TATAKELOLA KOLABORATIF HEXA HELIX DALAM PENGELOLAAN TOLERANSI BERAGAMA DI KOTA BOGOR

Penulis

  • Sunardi Universitas Terbuka
  • Darmanto Universitas Terbuka
  • Sandra Sukmaning Adjie Universitas Terbuka

Kata Kunci:

Tata Kelola Kolaboratif, Hexa Helix, Intoleransi, Masyarakat Sipil, Ketahanan

Abstrak

Kota Bogor dikenal sebagai penyangga Ibukota Indonesia dengan keberagaman suku, agama, ras dan golongan, dimana disatu sisi merupakan kekayaan, akan tetapi juga menjadi sumber konflik.
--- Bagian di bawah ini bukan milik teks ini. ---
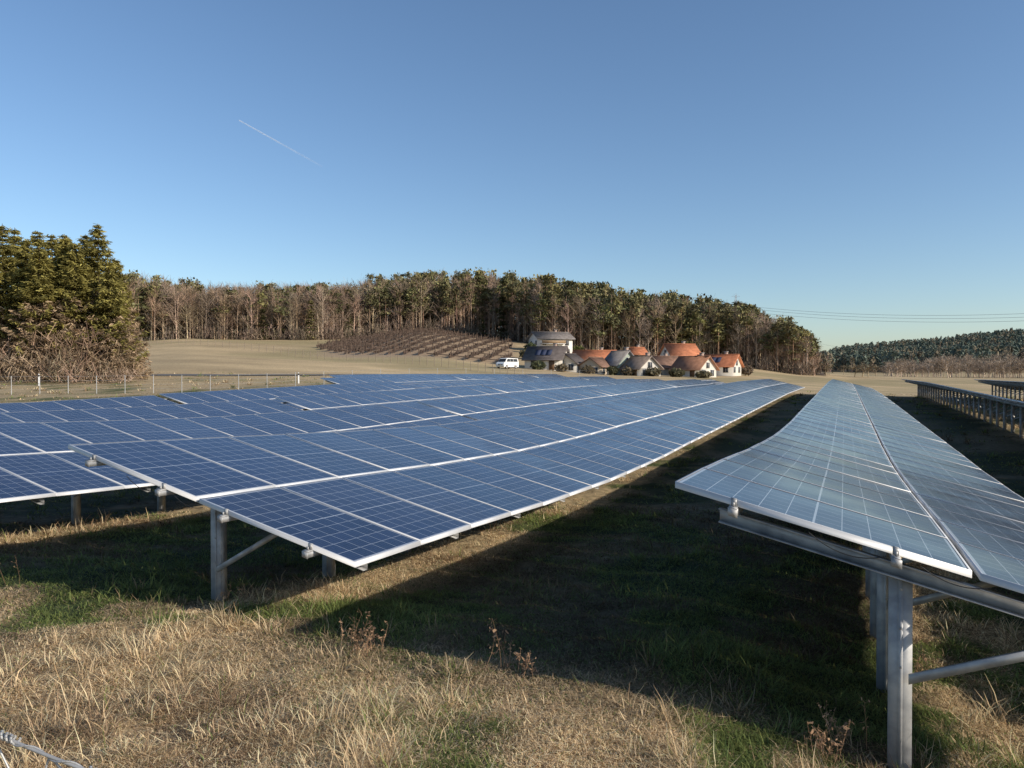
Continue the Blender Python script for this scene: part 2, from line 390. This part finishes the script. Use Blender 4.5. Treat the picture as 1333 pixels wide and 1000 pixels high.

Tata kelola kolaborasi dalam pengelolaan toleransi Beragama menjadi relevan mengingat kompleksitas faktor yang terlibat membutuhkan kerangka kerja yang melibatkan berbagai pihak, termasuk pemerintah, masyarakat sipil, sektor swasta, media, dan lembaga terkait lainnya, untuk bekerja sama dalam mengelola dan mempromosikan toleransi beragama. Dalam praktiknya, terdapat beberapa tantangan dalam tata kelola kolaboratif pengelolaan toleransi Beragama. Tujuan pada penelitian ini untuk menganalisis tata kelola kolaboratif hexa helix dan menganalisis faktor pendukung dan faktor penghambat dalam pengelolaan toleransi beragama di Kota Bogor. Metode penelitian yang digunakan adalah jenis penelitian kualitatif dengan pendekatan studi kasus. Hasil penelitian menunjukkan dalam pengelolaan toleransi Beragama di   Kota Bogor menggunakan kerangka kolaboratif Hexa Helix, pemerintah, dan organisasi masyarakat sipil (OMS) menunjukkan peran  yang sangat kuat, berkontribusi secara signifikan terhadap inisiatif kolaboratif. Media massa juga berperan kuat dalam mendukung penyebaran informasi. Namun, peran badan usaha dan akademisi masih lemah dan perlu ditingkatkan. Komunitas terdampak memiliki peran yang sedang, yang menunjukkan kebutuhan akan dorongan tambahan untuk keterlibatan mereka.. Faktor pendukung utama mencakup kepemimpinan yang kuat, birokrasi yang kompeten, serta partisipasi aktif dari masyarakat sipil dan media massa. Sementara itu, faktor penghambat melibatkan keterbatasan dalam keterlibatan badan usaha dan universitas/akademisi, serta hambatan seperti keterlambatan menerjemahkan produk peraturan daerah dalam kebijakan operasional, kurangnya visi dan inovasi kolaboratif dari pemerintah kota dan keterbatasan anggaran. Untuk meningkatkan efektivitas pengelolaan toleransi beragama, perlu memperkuat keterlibatan badan usaha, akademisi, dan komunitas terdampak’.